Non-Violent Felons Call for Restoration of Voting Rights

By: Michael Hyland Email
By: Michael Hyland Email

People rallied Wednesday night outside the Democratic National Committee headquarters in Washington, D.C. in an effort to expand voting rights in Virginia.

Herman Via is a convicted felon who now lives in Harrisonburg and who is trying to get his voting rights restored.

Several civil rights groups are calling on Gov. Tim Kaine (D) to sign an executive order re-establishing voting rights for non-violent felons.

They want this done before Republican Bob McDonnell's inauguration next week. The groups are concerned it will become more difficult once the new governor takes office.

"We've paid our restitution.
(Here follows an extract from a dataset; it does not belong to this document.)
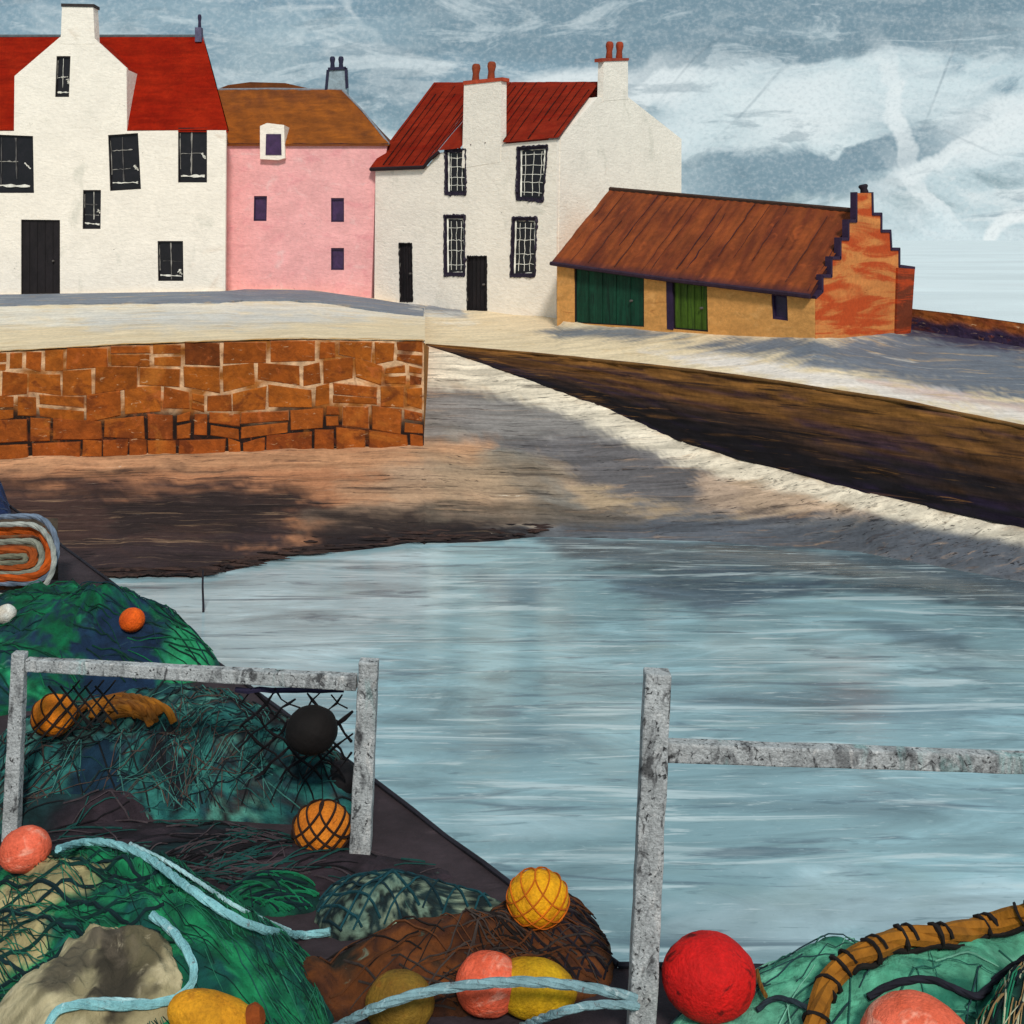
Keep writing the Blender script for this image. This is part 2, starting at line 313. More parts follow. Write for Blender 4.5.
# pavement strip along the house fronts
m = MB(); pv = []
for i in range(61):
    px = -300+i*(423.5+300)/60; y, D = lerp_table(BASE, px); pv.append((px, y, D))
cs = S(122, 128, 138)
vs = []
for px, y, D in pv:
    wob = 1.6*nz(px*.02, 3.); ctl = up_left(px) if px < 425 else up_right(px)
    def on(yq):
        for (ya, Da), (yb, Db) in zip(ctl, ctl[1:]):
            if yq <= yb: return P(px, yq, Da+(Db-Da)*(yq-ya)/(yb-ya))
    a, b = on(y+1), on(y+(11 if px < 425 else 8)+wob); k = .045*min(1, (430-px)/60)
    vs += [a+Vector((0, .3, k)), b+Vector((0, 0, k)), b-Vector((0, .02, .25))]
m.col(cs).add(vs, [(i*3, i*3+3, i*3+4, i*3+1) for i in range(60)]+[(i*3+1, i*3+4, i*3+5, i*3+2) for i in range(60)])
struct(m.build('pavement', 'ground'))

# water to the horizon
st_refl_water = [
    ([(60, 590), (200, 572), (320, 556), (430, 556), (470, 600), (380, 640), (330, 700), (250, 700), (160, 640)], S(198, 214, 218), 22, .55),
    ([(540, 530), (700, 536), (860, 545), (1024, 570), (1330, 620), (1330, 690), (1000, 612), (820, 588), (650, 575), (560, 560)], S(70, 82, 92), 12, .9),  # dark shallows, deepened to stand in for the buildings' reflections
    ([(580, 572), (690, 572), (830, 578), (800, 596), (720, 612), (650, 604)], S(78, 94, 108), 8, .85),  # dark patch painted into the water colour as the shed's reflection
    ([(860, 620), (960, 632), (985, 672), (950, 668), (900, 644)], S(92, 112, 124), 9, .7),
    ([(470, 570), (560, 574), (540, 606), (490, 612)], S(104, 124, 136), 8, .6),
    ([(690, 700), (860, 690), (1010, 712), (860, 724)], S(98, 122, 134), 9, .6),
    ([(420, 740), (560, 728), (610, 745), (520, 762)], S(104, 128, 138), 9, .5),
    ([(400, 820), (520, 800), (620, 822), (500, 850)], S(176, 200, 206), 10, .6),
    ([(700, 800), (900, 790), (1060, 806), (880, 822)], S(104, 128, 138), 9, .5),
    ([(660, 640), (900, 650), (1100, 660), (850, 672)], S(182, 206, 210), 9, .6),
    ([(650, 900), (760, 890), (1000, 880), (1100, 930), (700, 960)], S(196, 212, 218), 20, .5)]
wcol = patched_tone(lambda px, y, w: S(139, 170, 177), st_refl_water)
GX, GY = 150, 190; x0, x1, y0, y1 = -13., 13., 3., 22.
def wpt(u, v): return Vector((x0+(x1-x0)*u, y0+(y1-y0)*v**1.3, 0))
def wc(u, v): w = wpt(u, v); return wcol(CX+w.x/w.y*F, HY+CZ/w.y*F, w)
m = MB(); m.col(S(146, 182, 190)).grid(wpt, GX, GY, wc)
o4 = [(x0, y0), (x1, y0), (x1, y1), (x0, y1)]; O4 = [(-70, -60), (70, -60), (70, 44), (-70, 44)]
m.add([(a, b, 0) for a, b in o4+O4], [(k, (k+1) % 4, 4+(k+1) % 4, 4+k) for k in range(4)])
struct(m.build('water', 'water'))
m = MB(); m.col(S(232, 240, 240)).add([(-6000, 44, 0), (6000, 44, 0), (6000, 12000, 0), (-6000, 12000, 0), (-6000, -400, 0), (-70, -400, 0), (-70, 44, 0), (70, 44, 0), (70, -400, 0), (6000, -400, 0)], [(0, 6, 7, 1, 2, 3), (4, 5, 6, 0), (8, 9, 1, 7)])
struct(m.build('sea', 'open_sea'))
# sea bed so that the shore stays closed
m = MB(); m.col(S(60, 70, 72)).add([(-60, -40, -1.6), (60, -40, -1.6), (60, 60, -1.6), (-60, 60, -1.6)], [(0, 1, 2, 3)])
struct(m.build('seabed', 'ground'))

# dark sloping sea wall beside the slip
root = thing('sea_wall', 'dark brown sloping sea wall tapering away beside the pale slipway', 'wall', P(760, 470, 20.8))
def bank_pt(u, v):
    px = 426+(1320-426)*u; a = P(px, *lerp_table(BTOP, px)); b = P(px, *lerp_table(BBOT, px)); w = a.lerp(b, v)
    n = min(1, u*6); w += Vector((-.5, -.8, .3)).normalized()*(.045*n*nz(w.x*1.4, w.y*1.4, w.z*9)+.04*n*nz(w.x*.6, w.y*.6, w.z*16)); w.z += .03*n*(1-v); return w
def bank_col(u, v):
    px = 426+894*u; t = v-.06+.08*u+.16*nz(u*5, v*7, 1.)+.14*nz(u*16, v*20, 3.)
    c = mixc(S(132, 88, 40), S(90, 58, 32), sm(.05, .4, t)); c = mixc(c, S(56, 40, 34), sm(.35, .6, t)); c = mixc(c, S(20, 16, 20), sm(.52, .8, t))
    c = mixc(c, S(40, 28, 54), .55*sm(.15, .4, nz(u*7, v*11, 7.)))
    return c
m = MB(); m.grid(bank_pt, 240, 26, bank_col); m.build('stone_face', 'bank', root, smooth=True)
m = MB(); m.col(S(120, 84, 44))
pts = [bank_pt(i/60, 0) for i in range(61)]
m.tube(pts, .05, 6, lambda t: .012+.03*min(1, t*5)); m.build('top_edge', 'bank', root, smooth=True)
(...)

We've done our time. We've done everything else we could do. And then, we have to wait to get our rights back to vote. There are only two states that do that. It seems like once you finish everything, it should be fully restored," says Via.
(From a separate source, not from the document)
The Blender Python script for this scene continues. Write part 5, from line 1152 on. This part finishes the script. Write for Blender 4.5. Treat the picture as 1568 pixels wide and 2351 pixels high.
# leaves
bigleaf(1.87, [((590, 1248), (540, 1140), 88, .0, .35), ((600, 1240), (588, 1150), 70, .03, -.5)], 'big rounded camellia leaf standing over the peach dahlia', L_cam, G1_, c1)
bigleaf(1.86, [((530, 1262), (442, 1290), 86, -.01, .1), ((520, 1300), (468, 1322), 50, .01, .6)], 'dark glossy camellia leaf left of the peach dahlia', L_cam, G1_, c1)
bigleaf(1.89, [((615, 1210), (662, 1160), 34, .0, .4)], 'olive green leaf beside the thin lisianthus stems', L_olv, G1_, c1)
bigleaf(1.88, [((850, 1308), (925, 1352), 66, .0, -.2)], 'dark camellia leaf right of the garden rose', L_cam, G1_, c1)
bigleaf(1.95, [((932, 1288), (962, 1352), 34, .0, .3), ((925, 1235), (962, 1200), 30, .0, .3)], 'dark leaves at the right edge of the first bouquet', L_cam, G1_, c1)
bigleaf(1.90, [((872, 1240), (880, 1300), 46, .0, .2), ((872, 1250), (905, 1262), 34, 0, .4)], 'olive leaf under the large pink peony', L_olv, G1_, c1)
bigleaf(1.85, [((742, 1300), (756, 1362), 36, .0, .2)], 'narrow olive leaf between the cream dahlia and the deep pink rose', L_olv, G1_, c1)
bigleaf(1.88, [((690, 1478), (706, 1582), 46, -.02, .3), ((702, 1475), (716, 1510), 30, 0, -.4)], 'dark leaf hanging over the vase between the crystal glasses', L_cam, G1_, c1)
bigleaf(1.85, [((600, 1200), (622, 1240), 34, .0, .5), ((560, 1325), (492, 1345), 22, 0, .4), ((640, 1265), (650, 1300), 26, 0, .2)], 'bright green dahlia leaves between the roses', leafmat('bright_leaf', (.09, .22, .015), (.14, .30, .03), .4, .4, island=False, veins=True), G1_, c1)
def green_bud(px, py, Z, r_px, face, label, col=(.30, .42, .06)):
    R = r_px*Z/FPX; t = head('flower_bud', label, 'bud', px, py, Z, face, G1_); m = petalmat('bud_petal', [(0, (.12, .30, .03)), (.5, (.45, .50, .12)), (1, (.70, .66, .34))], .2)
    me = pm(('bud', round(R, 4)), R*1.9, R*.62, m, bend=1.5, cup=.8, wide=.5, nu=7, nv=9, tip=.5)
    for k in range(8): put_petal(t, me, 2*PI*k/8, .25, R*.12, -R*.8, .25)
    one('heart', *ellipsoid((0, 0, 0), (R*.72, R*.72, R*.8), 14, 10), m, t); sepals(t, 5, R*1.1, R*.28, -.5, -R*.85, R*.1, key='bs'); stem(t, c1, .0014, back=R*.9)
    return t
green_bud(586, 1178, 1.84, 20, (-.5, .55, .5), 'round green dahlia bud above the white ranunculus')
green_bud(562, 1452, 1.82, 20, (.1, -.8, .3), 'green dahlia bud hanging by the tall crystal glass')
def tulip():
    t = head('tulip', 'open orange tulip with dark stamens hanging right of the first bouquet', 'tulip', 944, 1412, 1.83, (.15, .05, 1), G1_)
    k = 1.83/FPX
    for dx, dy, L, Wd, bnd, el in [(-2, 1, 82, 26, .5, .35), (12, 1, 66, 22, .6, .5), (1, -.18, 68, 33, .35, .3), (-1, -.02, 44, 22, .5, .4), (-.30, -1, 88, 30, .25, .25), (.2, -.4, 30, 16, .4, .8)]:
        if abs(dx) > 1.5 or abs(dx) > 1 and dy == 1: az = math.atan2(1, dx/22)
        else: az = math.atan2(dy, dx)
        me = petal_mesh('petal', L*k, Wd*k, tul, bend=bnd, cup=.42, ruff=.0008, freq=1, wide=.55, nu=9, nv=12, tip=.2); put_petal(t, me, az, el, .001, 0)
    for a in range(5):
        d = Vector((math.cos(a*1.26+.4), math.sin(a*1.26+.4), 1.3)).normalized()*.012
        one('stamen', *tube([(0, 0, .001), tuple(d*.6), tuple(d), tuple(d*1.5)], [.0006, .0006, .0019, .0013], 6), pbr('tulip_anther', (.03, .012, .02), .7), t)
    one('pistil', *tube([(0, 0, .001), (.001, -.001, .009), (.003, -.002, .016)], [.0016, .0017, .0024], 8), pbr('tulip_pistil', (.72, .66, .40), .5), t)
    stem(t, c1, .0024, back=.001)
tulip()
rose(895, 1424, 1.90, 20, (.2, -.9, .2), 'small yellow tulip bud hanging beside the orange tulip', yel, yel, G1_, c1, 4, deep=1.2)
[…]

In several media interviews, Kaine has said a blanket restoration isn't possible. That's based on his advisers' analysis of Virginia law.

His office says he's already restored rights for about 4,300 felons individually.

"Since I got out, I've been paying my child support and my taxes. I got my driver's license, opened my own catering business. It's a sense of completion," says Via.

The groups will hold another rally Thursday in Richmond.